REQUIREMENT:
Return, exactly as written, every line from the first line of the data below through the line that contains "tr_ = np.stack([np.full(na, ctr), np.arange(na), (np.arange(na)".

COLLECTED MATERIAL:

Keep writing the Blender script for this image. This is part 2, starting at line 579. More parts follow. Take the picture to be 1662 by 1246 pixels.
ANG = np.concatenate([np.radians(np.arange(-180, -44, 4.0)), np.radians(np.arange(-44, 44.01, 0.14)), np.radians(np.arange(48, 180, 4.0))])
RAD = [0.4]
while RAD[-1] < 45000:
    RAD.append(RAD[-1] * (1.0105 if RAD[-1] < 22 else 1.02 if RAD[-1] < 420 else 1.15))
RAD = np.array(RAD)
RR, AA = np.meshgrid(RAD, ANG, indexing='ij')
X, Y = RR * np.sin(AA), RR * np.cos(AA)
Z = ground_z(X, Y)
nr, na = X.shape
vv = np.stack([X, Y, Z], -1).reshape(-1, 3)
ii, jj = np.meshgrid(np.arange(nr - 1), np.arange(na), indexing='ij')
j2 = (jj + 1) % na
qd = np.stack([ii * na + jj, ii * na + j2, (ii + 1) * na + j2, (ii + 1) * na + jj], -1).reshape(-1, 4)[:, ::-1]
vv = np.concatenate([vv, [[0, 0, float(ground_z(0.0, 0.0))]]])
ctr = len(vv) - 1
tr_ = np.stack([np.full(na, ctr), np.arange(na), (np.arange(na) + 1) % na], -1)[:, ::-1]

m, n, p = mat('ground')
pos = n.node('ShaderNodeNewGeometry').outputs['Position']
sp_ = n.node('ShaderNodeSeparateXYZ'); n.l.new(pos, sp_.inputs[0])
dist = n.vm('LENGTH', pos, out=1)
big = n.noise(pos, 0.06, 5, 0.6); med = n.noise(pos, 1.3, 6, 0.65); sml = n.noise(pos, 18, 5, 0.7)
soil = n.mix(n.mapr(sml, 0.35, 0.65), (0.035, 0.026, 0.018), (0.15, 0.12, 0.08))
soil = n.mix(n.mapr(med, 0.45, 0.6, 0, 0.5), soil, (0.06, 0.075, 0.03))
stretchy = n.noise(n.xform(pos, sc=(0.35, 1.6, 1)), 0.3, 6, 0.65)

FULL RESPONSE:
Keep writing the Blender script for this image. This is part 2, starting at line 579. More parts follow. Take the picture to be 1662 by 1246 pixels.
ANG = np.concatenate([np.radians(np.arange(-180, -44, 4.0)), np.radians(np.arange(-44, 44.01, 0.14)), np.radians(np.arange(48, 180, 4.0))])
RAD = [0.4]
while RAD[-1] < 45000:
    RAD.append(RAD[-1] * (1.0105 if RAD[-1] < 22 else 1.02 if RAD[-1] < 420 else 1.15))
RAD = np.array(RAD)
RR, AA = np.meshgrid(RAD, ANG, indexing='ij')
X, Y = RR * np.sin(AA), RR * np.cos(AA)
Z = ground_z(X, Y)
nr, na = X.shape
vv = np.stack([X, Y, Z], -1).reshape(-1, 3)
ii, jj = np.meshgrid(np.arange(nr - 1), np.arange(na), indexing='ij')
j2 = (jj + 1) % na
qd = np.stack([ii * na + jj, ii * na + j2, (ii + 1) * na + j2, (ii + 1) * na + jj], -1).reshape(-1, 4)[:, ::-1]
vv = np.concatenate([vv, [[0, 0, float(ground_z(0.0, 0.0))]]])
ctr = len(vv) - 1
tr_ = np.stack([np.full(na, ctr), np.arange(na), (np.arange(na) + 1) % na], -1)[:, ::-1]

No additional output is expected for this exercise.